LA DEFINIZIONE CATTOLICA DI MIRACOLO
Ma non solo la definizione di Fede, anche quella di miracolo ci pone in questa prospettiva. Oggi spesso sentiamo frasi del tipo: è la fede che fa i miracoli. Certamente, se si pensa ai miracoli ottenuti attraverso la fede, ciò è vero; ma questa frase viene detta solitamente per affermare tutt’altro, e cioè che non devono essere i miracoli a fondare la fede ma viceversa. Ciò non solo è sbagliato ma è anche anticattolico. Come conseguenza di una simile affermazione vi è un voler giustificare tanta pigrizia spirituale, del tipo: beato chi ha la fede, io non ce l’ho e quindi non ci posso fare nulla! Ebbene, il Concilio Vaticano I dà una precisa definizione di miracolo che dice: “I miracoli sono segni certissimi della divina Rivelazione adatti all’intelligenza di tutti.” (sess.III, c.3, DB, 1790). Dunque, dinanzi ai miracoli non c’è giustificazione che tenga, perché essi si “adattano all’intelligenza di tutti.” Ed ecco perché il Vangelo di Marco, al capitolo 11, ci racconta: “Allora si mise a rimproverare le città nelle quali aveva compiuto il maggior numero di miracoli, perché non si erano convertite: ‘Guai a te, Corazin! Guai a te, Betsaida. Perché, se a Tiro e a Sidone fossero stai compiuti i miracoli che sono stati fatti in mezzo a voi, già da tempo avrebbero fatto penitenza, ravvolte nel cilicio e nella cenere. Ebbene, io vi dico: Tiro e Sidone nel giorno del giudizio avranno una sorte meno dura della vostra.”
L’EPISODIO MAL INTERPRETATO DELL’APOSTOLO TOMMASO
Qualcuno, però, potrebbe fare questa obiezione: i miracoli non sono necessari, perché Gesù loda chi non ha bisogno di essi. Infatti, c’è l’episodio che toccò all’apostolo Tommaso che racconta: ‘Otto giorni dopo i discepoli erano di nuovo in casa e c’era con loro anche Tommaso. Venne Gesù, a porte chiuse, si fermò in mezzo a loro e disse: Pace a voi!’. Poi disse a Tommaso: ‘Metti qua il tuo dito e guarda le mie mani; stendi la tua mano, emettila nel mio costato; e non essere più incredulo, ma credente!’ Rispose Tommaso: ‘Mio Signore e mio Dio!’. Gesù gli disse: ‘Perché mi hai veduto, hai creduto: beati quelli che pur non avendo visto crederanno!’ (Giovanni 20). Questo episodio viene solitamente utilizzato per affermare che la vera fede è quella che prescinde totalmente dai segni, cioè dal vedere e constatare. E invece le cose non stanno così: Andrea Tornielli, nel suo Inchiesta sulla Resurrezione (Milano 2005), ci dice che questa traduzione non è fondata. Egli riprende l’illustre biblista Ignace de la Potterie, il quale afferma che nell’originale greco il verbo è all’aoristo (pisteusantes) e che anche nella versione latina era messo al passato (crediderunt). Per cui la frase non è: “Beati coloro che senza aver visto, crederanno”, ma deve essere così tradotta: “Beati coloro che senza aver visto (senza aver visto me direttamente), hanno creduto.”

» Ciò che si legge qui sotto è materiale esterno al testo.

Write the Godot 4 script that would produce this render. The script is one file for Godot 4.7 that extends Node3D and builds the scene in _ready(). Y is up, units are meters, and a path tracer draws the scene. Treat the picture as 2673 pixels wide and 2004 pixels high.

Dunque, Gesù rimprovera Tommaso non perché vuol vedere, ma perché non si è fidato di coloro che già avevano visto. Gesù non rimprovera il “verificare”, che è insito nel credere, ma l’incapacità di Tommaso di affidarsi ai suoi amici i quali tutti ormai affermavano che il Signore era risorto; e lo affermavano non perché si basavano su una fede nell’astratto, ma perché avevano visto. Insomma, è quello che Gesù oggi ci dice: devi credere nella mia resurrezione non perché essa è assurda e inverificabile, bensì perché essa è stata oggettiva e verificata da molti... e a questi molti ti devi affidare.
Altro che fede che debba fare a meno del vedere e del toccare.